I’m going to be blunt, I went to see Let Him Go more to support my small local theatre ahead of another potential local lockdown than because I was particularly drawn to the movie itself. It didn’t have a very interesting marketing campaign, the conflict seemed unpromising, and the last movie I saw that partnered Kevin Costner with Diane Lane was Man of Steel -not a great precursor. The film is an adaptation of a Larry Watson novel directed by Thomas Bezucha, whose filmography mostly consists of films I’ve never heard of. It would have been barely on my radar, but for the one thing that did raise my eyebrow from the trailer: Lesley Manville, critical darling who almost never gets the popular credit she deserves, playing the seeming antagonist as a fanciful, homely but generously crass old family matriarch. That at least looked like the kind of performance that would be worth the ticket.
And quite honestly it is. Manville’s dangerous and intimidating turn as Blanche Weboy, a perversion of a classical country mother archetype is the showstopper of the film no question. Though the movie is just generally a good deal better than it looked, if still not terribly interesting or memorable. It is an exercise in turning traditional country values and decorum on its head if nothing else, and that is fascinating; the way it addresses social mores of family, and family joined through marriage most notably. One especially good scene is coloured by a simmering hostility and passive aggression as two families linked through a common grandchild keep up a pretense of respectability when meeting for the first time under disagreeable circumstances. Costner and Lane’s George and Margaret Blackledge have travelled from Montana to the North Dakota home of the Weboys, the family whose son married their daughter-in-law Lorna (Kayli Carter) after the tragic death of their own son, to see their grandchild Jimmy whom the Weboys had discreetly abducted from the Blackledges hometown to raise themselves. Margaret had already witnessed the Weboy son abusing Jimmy and his mother, and so she naturally has a foul opinion of this family that only deepens in the presence of their clearly dishonest cordiality.
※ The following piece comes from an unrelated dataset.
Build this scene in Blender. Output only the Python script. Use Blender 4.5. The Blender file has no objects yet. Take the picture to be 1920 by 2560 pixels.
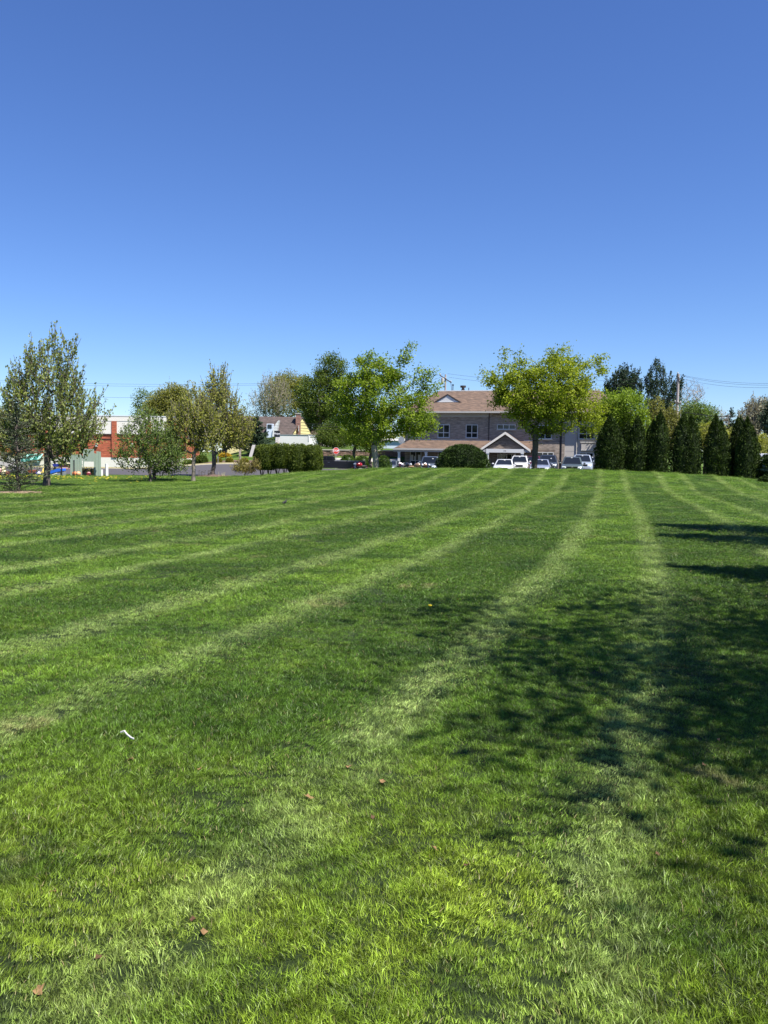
import bpy, bmesh, math, random
import numpy as np
from mathutils import Vector, Matrix, noise as mnoise

C = bpy.context.scene.collection
R = math.radians

# ------------------------------------------------------------------ camera, sky, sun, exposure
FPX, PITCH, ROLL, EYE = 2071.0, math.atan(134 / 2071.0), R(0.8), 1.6
cam_d = bpy.data.cameras.new('camera')
cam_d.sensor_fit = 'VERTICAL'; cam_d.sensor_height = 36; cam_d.sensor_width = 27
cam_d.lens = 36 * FPX / 2560
cam_d.clip_start = 0.05; cam_d.clip_end = 3000
cam = bpy.data.objects.new('camera', cam_d); C.objects.link(cam)
cam.matrix_world = Matrix.Translation((0, 0, EYE)) @ Matrix.Rotation(R(90) - PITCH, 4, 'X') @ Matrix.Rotation(ROLL, 4, 'Z')
bpy.context.scene.camera = cam

SUN_EL, SUN_AZ = R(58), R(130)                 # azimuth clockwise from +Y: from the right and a little behind the camera
SUNV = Vector((math.cos(SUN_EL) * math.sin(SUN_AZ), math.cos(SUN_EL) * math.cos(SUN_AZ), math.sin(SUN_EL)))
world = bpy.data.worlds.new('World'); bpy.context.scene.world = world
world.use_nodes = True
wn, wl = world.node_tree.nodes, world.node_tree.links
wn.clear()
sky = wn.new('ShaderNodeTexSky'); sky.sky_type = 'NISHITA'; sky.sun_disc = False
sky.sun_elevation = SUN_EL; sky.sun_rotation = SUN_AZ
sky.altitude = 100; sky.air_density = 1.0; sky.dust_density = 0.0; sky.ozone_density = 10.0
hs = wn.new('ShaderNodeHueSaturation'); hs.inputs['Saturation'].default_value = 1.07; hs.inputs['Hue'].default_value = 0.511
bg = wn.new('ShaderNodeBackground'); bg.inputs['Strength'].default_value = 0.075
wo = wn.new('ShaderNodeOutputWorld')
wl.new(sky.outputs[0], hs.inputs['Color']); wl.new(hs.outputs[0], bg.inputs['Color']); wl.new(bg.outputs[0], wo.inputs['Surface'])
sun_d = bpy.data.lights.new('sun', 'SUN'); sun_d.energy = 4.7; sun_d.angle = R(0.5); sun_d.color = (1.0, 0.955, 0.88)
sun = bpy.data.objects.new('sun', sun_d); C.objects.link(sun)
sun.rotation_euler = (-SUNV).to_track_quat('-Z', 'Y').to_euler()
vs = bpy.context.scene.view_settings
vs.view_transform = 'Standard'; vs.look = 'None'; vs.gamma = 1; vs.exposure = 1.1; vs.use_curve_mapping = False
cy = bpy.context.scene.cycles
cy.max_bounces = 8; cy.diffuse_bounces = 3; cy.glossy_bounces = 3; cy.transmission_bounces = 4; cy.transparent_max_bounces = 6
cy.caustics_reflective = False; cy.caustics_refractive = False


# ------------------------------------------------------------------ helpers
def ray(px, py):
    x, y = (px - 960) / FPX, (1280 - py) / FPX
    c, s = math.cos(ROLL), math.sin(ROLL)
    x, y = x * c - y * s, x * s + y * c
    c, s = math.cos(PITCH), math.sin(PITCH)
    return Vector((x, c + y * s, -s + y * c))


def at(px, py, Y):
    """world point at depth Y that is seen at photo pixel (px, py)"""
    d = ray(px, py)
    return Vector((0, 0, EYE)) + d * (Y / d.y)


def smooth(t):
    t = np.clip(t, 0, 1)
    return t * t * (3 - 2 * t)


def vnoise(x, y, seed=0):
    """value noise in numpy, -1..1"""
    x = np.asarray(x, float); y = np.asarray(y, float)
    xi, yi = np.floor(x).astype(np.int64), np.floor(y).astype(np.int64)
    fx, fy = smooth(x - xi), smooth(y - yi)

    def h(a, b):
        n = (a * 374761393 + b * 668265263 + seed * 974711) & 0xffffffff
        n = ((n ^ (n >> 13)) * 1274126177) & 0xffffffff
        return ((n ^ (n >> 16)) & 0xffff) / 32767.5 - 1
    return (h(xi, yi) * (1 - fx) + h(xi + 1, yi) * fx) * (1 - fy) + (h(xi, yi + 1) * (1 - fx) + h(xi + 1, yi + 1) * fx) * fy


HX = [-16, -12.5, -9.3, -5.8, 0, 9.9, 15.6, 21.4, 26, 28, 31, 36]
HZ = [0, .01, .17, .50, .87, .96, .95, .75, .45, .20, -.06, -.2]


def Z(x, y):
    x = np.asarray(x, float); y = np.asarray(y, float)
    zl = np.interp(y, [66, 86, 105, 130, 170, 300, 900], [0, .82, 2.75, 3.3, 4.0, 5.0, 6])
    zp = np.interp(y, [64, 68, 90, 99.6, 100.4, 120, 170, 300, 900], [0, .12, .15, 1.7, 2.5, 3.0, 4.0, 5.0, 6])
    zb = np.interp(y, [64, 68, 112, 140, 170, 300, 900], [0, .12, .15, 2.4, 4.0, 5.0, 6])
    far = np.interp(y, [64, 98, 130, 170, 300, 900], [0, .12, .2, .6, 2.5, 6])
    w1, w2, w3 = smooth((x + 27) / 12.0), smooth((x + 12.5) / 5.0), smooth((x - 2.5) / 3.0)
    z = far * (1 - w1) + zl * w1
    z = z * (1 - w2) + zp * w2
    z = z * (1 - w3) + zb * w3
    w4 = smooth((x - 19) / 6.0)
    z = z * (1 - w4) + np.interp(y, [61, 68, 108, 140, 170, 300, 900], [0, -1.0, -1.0, 1.5, 4.0, 5.0, 6]) * w4
    m = np.interp(x, HX, HZ)
    z = z + m * smooth((y - 40) / 17.0) * (1 - smooth((y - 62) / 9.0))
    z = z + .05 * vnoise(x / 9, y / 9, 3) * smooth((60 - y) / 20) + .012 * vnoise(x / .9, y / .9, 5) * smooth((30 - y) / 20)
    return z


def zf(x, y):
    return float(Z(x, y))


def link(o, parent=None):
    C.objects.link(o)
    if parent is not None:
        o.parent = parent
    return o


def tag(o, label=None, cat=None, group=None, kind=None):
    if label: o['label'] = label
    if cat: o['category'] = cat
    if group: o['group'] = group
    if kind: o['kind'] = kind
    return o


def thing(name, loc, label, cat, rz=0.0, group=None):
    o = bpy.data.objects.new(name, None)
    o.empty_display_size = .3
    o.location = loc; o.rotation_euler = (0, 0, rz)
    link(o)
    return tag(o, label, cat, group)


def np_mesh(name, V, Fq=None, Ft=None, attr=None):
    """fast mesh from numpy arrays: quads (n,4) and/or triangles (n,3)"""
    me = bpy.data.meshes.new(name)
    V = np.asarray(V, np.float32)
    loops, starts, totals = [], [], []
    n0 = 0
    for F, k in ((Fq, 4), (Ft, 3)):
        if F is not None and len(F):
            F = np.asarray(F, np.int32)
            loops.append(F.ravel()); starts.append(n0 + np.arange(len(F)) * k); totals.append(np.full(len(F), k))
            n0 += F.size
    loops = np.concatenate(loops).astype(np.int32); starts = np.concatenate(starts).astype(np.int32)
    me.vertices.add(len(V)); me.vertices.foreach_set('co', V.ravel())
    me.loops.add(len(loops)); me.loops.foreach_set('vertex_index', loops)
    me.polygons.add(len(starts)); me.polygons.foreach_set('loop_start', starts)
    me.update(calc_edges=True)
    if attr is not None:
        for k, a in attr.items():
            at_ = me.attributes.new(k, 'FLOAT', 'POINT')
            at_.data.foreach_set('value', np.asarray(a, np.float32))
    me.validate()
    return me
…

This comes at about the midpoint of the film though, after a long first act of buildup in which the Weboys are mostly off-screen phantoms, known only by their family name and the ominousness that comes along with it, and the increasing danger they seem to present to Jimmy. This stuff is all effective too, Bezucha knows well enough how to build his tension and let it seethe, finding some of the sketchiest-looking spots in the American northwest to drop hints of the Weboys’ menace -their influence extends far beyond their homestead. The mood and dread is actually weirdly reminiscent of The Texas Chainsaw Massacre of all things, though nowhere as depraved -a comparison that only becomes more resonant when it comes to the rural isolation of the Weboy home, the implicit violence beneath their mundane exterior, and the fact the Blackledges can’t seem to escape their grip.
But the journey is also the less active section of the film, where it has a tendency to drag and is dominated by protagonists who aren’t the most compelling, only broken up by an episode with Booboo Stewart as a friendly Indigenous teenager escaped from a residential school (a detail that serves little to no function). It doesn’t all feel completely worthwhile. Consequently, the Weboys, and particularly that asshole son Donny (Will Brittain) are underdeveloped in the films’ latter half, and don’t really live up to the shadow they cast. That is of course except for Blanche.
The name is not an accident, there’s definitely an air of Tennessee Williams’ delusional southern belle to this character, which Manville taps into alongside the darker impulses and sinister disposition of a horror villain. She’s the only Weboy afforded a semblance of a backstory, as well as some macabre references to deceased family members, yet the film could maybe have benefited from more allusions to her history and derangement. Though she is foreboding enough without, in her visual likeness to Bette Davis in Whatever Happened to Baby Jane, her arcane rules of discipline, and her unwavering confidence in her protection from consequence.
It’s largely this that rejuvenates the film after some dullness, that inspires real investment in the Blackledges getting Lorna and Jimmy away from Blanches’ clutches. And in the process, I was surprised with some of the directions the story took and Bezucha’s handling of them. Costner’s not great in the film (though I’ve never been much a fan of his acting), but that reserved old working class tough he’s been playing for the last few years actually suits him alright here, and Diane Lane, in many ways playing the flipside of Manville, is perfectly fierce and determined. The only other performance of note is probably Jeffrey Donovan, noteworthy only because he’s in the movie (as another of Blanche’s sons) and is as fittingly creepy as ever.
Even with all this, the movie does fall into frustrating conventions at times and it always feels like it could be going further with its characters and plot, in addition to those pacing issues I mentioned. But one such convention is the climax, which is solidly entertaining and satisfying; and though it too feels a bit restrained (especially compared to the earlier scene it’s a direct response to), it’s thrilling enough to make for a surprisingly strong ending to the story. I was impressed and genuinely surprised by how much better Let Him Go was than I anticipated. It’s not a great movie by any means (though Manville’s performance certainly deserves some acclaim), but it’s a thoroughly adequate neo-western revenge drama, with touches of a great thriller in there too. And unequivocally a fascinating one for those extended families in the States who will be celebrating Thanksgiving in a few weeks.